It's no secret there's a lot of mass violence in the US. We trot out the numbers every time another shooting happens, and those numbers are sickening. It's literally become a more-than-daily occurrence. One thing I don't agree with, though, is the rhetoric that seems to accompany it, especially among church people, that not reacting viscerally to such violence is a sign it's become routine, or that we've accepted the inevitability of such violence.
I mean, I get where that's coming from. We don't want to so forget the world God has promised us, the one Christ began to bring about, the one with no tears or sorrow, the culmination of which we look forward to each day and celebrate in our weekly gatherings, that we stop working and living into it. We don't want to say this is the world we live in and we just have to deal with it. We don't want to forget that there's something more. I get it.
The problem is, though, that the world we're rejecting, the one that's dying away and will ultimately parish still exists. It's not dead yet - and that world is one where violence is embraced and justified to gain and maintain power. Violence anywhere leads to violence anywhere. If you can justify any violence, someone will, in fact, justify any violence. The notion of good guys and bad guys is a fallacy from the pits of hell, but so long as we live in a world where it's still believed and lived out, this is the result.
I'm not saying you can't be saddened and heartbroken for the violence of our world, for the lives lost, and the lives forever changed by mass shootings, I just don't think we can be surprised that a world built on violence produces violence any more than we can be surprised that pulling the lever on the soft serve machine means ice cream comes out.
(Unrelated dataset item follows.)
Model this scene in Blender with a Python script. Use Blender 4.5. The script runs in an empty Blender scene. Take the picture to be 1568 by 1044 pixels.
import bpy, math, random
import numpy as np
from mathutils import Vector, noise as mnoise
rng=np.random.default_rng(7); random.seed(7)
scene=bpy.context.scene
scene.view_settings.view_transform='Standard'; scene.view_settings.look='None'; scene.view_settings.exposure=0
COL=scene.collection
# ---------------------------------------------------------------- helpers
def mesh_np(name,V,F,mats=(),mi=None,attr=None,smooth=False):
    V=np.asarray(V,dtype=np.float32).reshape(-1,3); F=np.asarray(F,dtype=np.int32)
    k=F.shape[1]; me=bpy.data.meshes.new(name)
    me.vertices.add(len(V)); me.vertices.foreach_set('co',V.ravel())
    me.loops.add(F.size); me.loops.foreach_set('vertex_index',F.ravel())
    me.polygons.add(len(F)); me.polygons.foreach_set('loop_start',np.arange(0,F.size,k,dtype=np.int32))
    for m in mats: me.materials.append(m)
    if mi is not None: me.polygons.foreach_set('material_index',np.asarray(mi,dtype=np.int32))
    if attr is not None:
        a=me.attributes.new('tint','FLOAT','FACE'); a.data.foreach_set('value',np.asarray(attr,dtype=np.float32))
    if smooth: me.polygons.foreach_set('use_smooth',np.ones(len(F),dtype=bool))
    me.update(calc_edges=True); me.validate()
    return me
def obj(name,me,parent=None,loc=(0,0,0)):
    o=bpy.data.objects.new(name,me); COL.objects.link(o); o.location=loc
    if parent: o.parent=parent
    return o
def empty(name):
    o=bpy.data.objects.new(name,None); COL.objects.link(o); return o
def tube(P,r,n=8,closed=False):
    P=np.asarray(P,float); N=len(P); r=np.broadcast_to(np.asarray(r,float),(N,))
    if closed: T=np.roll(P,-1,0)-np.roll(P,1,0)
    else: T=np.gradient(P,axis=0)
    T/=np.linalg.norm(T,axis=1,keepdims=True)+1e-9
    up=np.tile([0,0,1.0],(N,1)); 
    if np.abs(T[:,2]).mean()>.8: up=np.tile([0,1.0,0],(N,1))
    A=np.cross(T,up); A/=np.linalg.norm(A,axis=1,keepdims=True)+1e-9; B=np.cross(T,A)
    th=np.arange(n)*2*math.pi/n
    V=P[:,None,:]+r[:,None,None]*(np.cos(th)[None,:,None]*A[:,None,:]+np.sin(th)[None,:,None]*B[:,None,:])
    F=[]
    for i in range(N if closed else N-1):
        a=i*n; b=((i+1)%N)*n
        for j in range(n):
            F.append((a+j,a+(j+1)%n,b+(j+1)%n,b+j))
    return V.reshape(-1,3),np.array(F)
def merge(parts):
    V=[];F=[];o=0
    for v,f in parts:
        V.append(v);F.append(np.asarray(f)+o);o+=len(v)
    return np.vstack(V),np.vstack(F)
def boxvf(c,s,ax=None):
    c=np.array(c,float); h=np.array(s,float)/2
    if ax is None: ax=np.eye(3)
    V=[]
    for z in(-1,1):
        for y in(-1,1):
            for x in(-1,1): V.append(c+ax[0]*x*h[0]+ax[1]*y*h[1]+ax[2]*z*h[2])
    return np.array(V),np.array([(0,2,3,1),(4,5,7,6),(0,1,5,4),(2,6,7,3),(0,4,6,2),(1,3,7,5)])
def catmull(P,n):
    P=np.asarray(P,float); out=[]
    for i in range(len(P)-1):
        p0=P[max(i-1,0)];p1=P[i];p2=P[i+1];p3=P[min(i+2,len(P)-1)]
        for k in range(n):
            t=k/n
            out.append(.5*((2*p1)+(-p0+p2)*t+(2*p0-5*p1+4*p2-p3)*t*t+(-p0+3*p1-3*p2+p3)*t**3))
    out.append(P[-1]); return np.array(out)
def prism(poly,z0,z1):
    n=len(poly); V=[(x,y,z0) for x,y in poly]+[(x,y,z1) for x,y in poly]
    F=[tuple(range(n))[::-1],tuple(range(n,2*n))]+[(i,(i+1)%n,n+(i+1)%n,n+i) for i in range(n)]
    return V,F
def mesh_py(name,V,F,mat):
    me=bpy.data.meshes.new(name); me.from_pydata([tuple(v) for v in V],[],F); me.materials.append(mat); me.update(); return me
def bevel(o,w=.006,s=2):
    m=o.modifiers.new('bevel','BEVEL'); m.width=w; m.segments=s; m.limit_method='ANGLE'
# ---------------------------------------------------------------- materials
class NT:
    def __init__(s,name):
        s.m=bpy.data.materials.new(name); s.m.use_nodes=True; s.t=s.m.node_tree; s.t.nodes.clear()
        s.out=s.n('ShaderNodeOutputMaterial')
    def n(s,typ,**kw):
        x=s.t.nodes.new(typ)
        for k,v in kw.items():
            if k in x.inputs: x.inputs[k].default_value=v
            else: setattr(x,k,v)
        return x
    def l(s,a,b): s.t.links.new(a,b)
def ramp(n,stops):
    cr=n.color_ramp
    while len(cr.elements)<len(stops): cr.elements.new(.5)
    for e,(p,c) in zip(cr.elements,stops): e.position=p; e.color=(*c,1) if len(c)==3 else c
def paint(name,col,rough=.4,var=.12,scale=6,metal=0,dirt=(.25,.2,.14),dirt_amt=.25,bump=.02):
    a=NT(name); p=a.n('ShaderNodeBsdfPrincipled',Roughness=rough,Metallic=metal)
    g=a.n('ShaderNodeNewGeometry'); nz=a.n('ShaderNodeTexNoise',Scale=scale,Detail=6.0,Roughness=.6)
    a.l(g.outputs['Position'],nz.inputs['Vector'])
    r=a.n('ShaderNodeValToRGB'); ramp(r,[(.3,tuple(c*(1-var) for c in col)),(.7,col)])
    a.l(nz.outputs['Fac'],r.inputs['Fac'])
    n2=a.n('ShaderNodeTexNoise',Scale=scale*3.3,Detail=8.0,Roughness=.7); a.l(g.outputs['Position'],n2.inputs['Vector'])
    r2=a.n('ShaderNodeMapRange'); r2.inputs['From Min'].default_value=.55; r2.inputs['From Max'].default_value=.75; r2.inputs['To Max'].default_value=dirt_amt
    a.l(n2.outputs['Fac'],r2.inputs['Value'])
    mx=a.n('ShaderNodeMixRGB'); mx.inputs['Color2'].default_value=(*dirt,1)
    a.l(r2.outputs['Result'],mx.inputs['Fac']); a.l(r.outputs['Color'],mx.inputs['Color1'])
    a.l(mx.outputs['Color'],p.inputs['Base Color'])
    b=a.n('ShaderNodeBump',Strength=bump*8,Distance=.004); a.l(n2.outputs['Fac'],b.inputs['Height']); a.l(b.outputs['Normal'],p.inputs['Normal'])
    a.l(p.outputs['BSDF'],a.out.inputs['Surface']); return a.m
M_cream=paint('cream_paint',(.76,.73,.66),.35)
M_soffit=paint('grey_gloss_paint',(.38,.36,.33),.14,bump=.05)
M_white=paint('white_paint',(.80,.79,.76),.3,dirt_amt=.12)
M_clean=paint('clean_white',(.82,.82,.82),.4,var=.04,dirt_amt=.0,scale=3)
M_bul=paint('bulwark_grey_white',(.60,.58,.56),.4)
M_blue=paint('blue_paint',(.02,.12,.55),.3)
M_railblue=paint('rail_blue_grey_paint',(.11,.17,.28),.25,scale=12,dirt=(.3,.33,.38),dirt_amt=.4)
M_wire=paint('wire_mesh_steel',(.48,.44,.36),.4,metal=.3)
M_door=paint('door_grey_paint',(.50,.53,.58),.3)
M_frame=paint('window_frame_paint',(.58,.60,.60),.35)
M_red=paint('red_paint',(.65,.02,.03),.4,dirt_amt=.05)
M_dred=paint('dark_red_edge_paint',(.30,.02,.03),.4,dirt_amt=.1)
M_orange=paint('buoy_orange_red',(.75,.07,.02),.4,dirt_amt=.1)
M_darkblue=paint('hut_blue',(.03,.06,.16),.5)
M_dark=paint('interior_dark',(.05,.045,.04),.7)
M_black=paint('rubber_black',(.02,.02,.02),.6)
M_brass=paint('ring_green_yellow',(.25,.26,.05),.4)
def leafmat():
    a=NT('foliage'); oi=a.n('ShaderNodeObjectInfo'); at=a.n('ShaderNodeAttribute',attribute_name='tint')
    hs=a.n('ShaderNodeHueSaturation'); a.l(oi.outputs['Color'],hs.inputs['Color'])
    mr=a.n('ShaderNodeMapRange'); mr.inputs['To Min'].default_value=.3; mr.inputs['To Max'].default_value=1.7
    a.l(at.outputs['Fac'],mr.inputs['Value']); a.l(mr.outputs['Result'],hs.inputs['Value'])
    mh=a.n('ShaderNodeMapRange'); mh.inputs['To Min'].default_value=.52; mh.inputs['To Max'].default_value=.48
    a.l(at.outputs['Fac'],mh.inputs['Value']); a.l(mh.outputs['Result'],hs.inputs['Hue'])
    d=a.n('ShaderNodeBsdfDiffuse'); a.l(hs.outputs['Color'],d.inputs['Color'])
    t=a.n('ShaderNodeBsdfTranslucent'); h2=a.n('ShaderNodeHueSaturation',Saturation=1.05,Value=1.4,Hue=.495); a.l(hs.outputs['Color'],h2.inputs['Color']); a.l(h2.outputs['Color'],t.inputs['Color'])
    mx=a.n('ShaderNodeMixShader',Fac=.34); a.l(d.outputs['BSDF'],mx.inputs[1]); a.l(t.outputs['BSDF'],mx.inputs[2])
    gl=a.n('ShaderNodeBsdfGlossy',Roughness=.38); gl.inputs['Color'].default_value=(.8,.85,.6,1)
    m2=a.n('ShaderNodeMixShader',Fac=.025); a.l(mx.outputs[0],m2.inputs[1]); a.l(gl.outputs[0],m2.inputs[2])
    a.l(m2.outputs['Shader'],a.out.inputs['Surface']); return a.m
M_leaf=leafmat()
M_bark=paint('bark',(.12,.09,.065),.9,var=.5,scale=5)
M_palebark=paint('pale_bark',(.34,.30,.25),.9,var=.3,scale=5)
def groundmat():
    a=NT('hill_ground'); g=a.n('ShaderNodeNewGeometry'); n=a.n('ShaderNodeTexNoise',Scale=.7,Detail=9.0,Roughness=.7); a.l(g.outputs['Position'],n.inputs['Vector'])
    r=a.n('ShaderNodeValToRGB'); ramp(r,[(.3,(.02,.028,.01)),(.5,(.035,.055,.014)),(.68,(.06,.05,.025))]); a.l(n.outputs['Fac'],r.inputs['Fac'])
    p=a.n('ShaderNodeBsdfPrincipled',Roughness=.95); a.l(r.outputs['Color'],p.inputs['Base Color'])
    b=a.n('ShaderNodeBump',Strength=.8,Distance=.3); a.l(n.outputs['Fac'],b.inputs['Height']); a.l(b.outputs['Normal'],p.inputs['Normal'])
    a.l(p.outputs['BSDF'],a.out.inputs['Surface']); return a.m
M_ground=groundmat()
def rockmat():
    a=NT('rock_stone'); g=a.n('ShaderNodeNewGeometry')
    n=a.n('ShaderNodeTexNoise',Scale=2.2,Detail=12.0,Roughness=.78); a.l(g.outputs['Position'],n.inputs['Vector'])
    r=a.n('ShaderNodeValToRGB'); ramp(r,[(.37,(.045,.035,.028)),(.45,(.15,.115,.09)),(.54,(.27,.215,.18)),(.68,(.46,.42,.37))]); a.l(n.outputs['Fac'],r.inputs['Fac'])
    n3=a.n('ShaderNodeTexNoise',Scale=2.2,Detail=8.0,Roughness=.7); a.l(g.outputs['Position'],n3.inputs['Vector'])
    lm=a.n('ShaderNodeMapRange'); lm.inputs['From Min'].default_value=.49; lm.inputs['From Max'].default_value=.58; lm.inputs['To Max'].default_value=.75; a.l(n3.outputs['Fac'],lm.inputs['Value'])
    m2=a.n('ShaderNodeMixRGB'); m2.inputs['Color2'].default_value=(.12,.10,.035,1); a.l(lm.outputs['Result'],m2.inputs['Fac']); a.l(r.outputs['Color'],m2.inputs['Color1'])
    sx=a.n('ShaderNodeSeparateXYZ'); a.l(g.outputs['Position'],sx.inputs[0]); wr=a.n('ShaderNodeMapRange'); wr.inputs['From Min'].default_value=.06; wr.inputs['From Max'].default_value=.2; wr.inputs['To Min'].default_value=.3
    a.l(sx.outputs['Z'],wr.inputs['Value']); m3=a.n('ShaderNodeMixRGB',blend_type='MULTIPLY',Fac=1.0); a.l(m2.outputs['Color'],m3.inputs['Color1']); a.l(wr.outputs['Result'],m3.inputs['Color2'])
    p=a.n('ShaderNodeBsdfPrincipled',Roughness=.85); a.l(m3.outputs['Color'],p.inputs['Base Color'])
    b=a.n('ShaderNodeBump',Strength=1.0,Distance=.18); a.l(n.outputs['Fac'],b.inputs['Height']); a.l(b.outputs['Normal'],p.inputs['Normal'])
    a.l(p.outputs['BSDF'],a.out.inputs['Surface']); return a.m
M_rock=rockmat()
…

It's cause and effect.
We don't have to live the effect, we don't have to be satisfied or complacent with it, but we shouldn't be surprised. Christians least of all. We should have a worldview that understands the problems inherent in the machinations of power, the complications that arise when love is not our response to absolutely everything. We should not be shocked by the world in which we live, even as we grieve it.
I get especially upset with this "don't be numb" rhetoric, because it's rarely accompanied by a full-throated, scripturally-based, Christ-like denunciation of violence. I recognize that the realities of the world mean we can't expect everyone to be 100% non-violent in every situation. That's not the issue, though - the issue is our inability to condemn ourselves, even as we recognize violence is sometimes the least bad choice we can make.
Just because violence is the best course of action we can come up with in a given moment, doesn't mean it's justified. If we, as Christians, resort to violence, we should be doing so with pleas of forgiveness and mercy on our lips. Taking life, even to protect life, is not a Christ-like virtue. When we make heroes out of people who do so, we contribute to a culture of violence whose byproducts are these senseless murders.
That's another thing: we call them senseless, because they make no sense to us. Often, though, perpetrators of societally condemned violence find great sense in their own actions. They plan them; they feel compelled that they are the best possible course of action, given the assumptions they hold.
Just because we disagree with those particular assumptions doesn't make them morally any different than the assumptions we use to justify the violence we deem (even regrettably) necessary. We live in a society where we're privileged to mostly outsource our violence to others - police, military, etc. Just because we're not perpetrating that violence, doesn't mean it's any less ours; it's done in our name, by people's whose actions we justify (at least passively).
Jesus said those who live by the sword will die by the sword. We can make our individual decisions - and I pray they are always to non-violence and love - but we're also communal people by nature; like it or not, we participate in a world that lives by the sword. Christians can be saddened by violent deaths, but we really shouldn't be surprised. Christians should know better.
People who grow up in a society where violence is the answer to evil have a right to be shocked and surprised when it's used to perpetuate evil. Christians, who've been exposed to the Kingdom of God, where violence is never the answer and always the enemy, just don't have an excuse. Gun laws are great and I'd support better ones. I don't believe any weapon should ever be directed at any human ever. Laws pushing us in that direction will likely save lives, but they won't solve the problem.
Violence is the problem. Until we name it and address it, nothing will change, and we shouldn't be surprised by anything.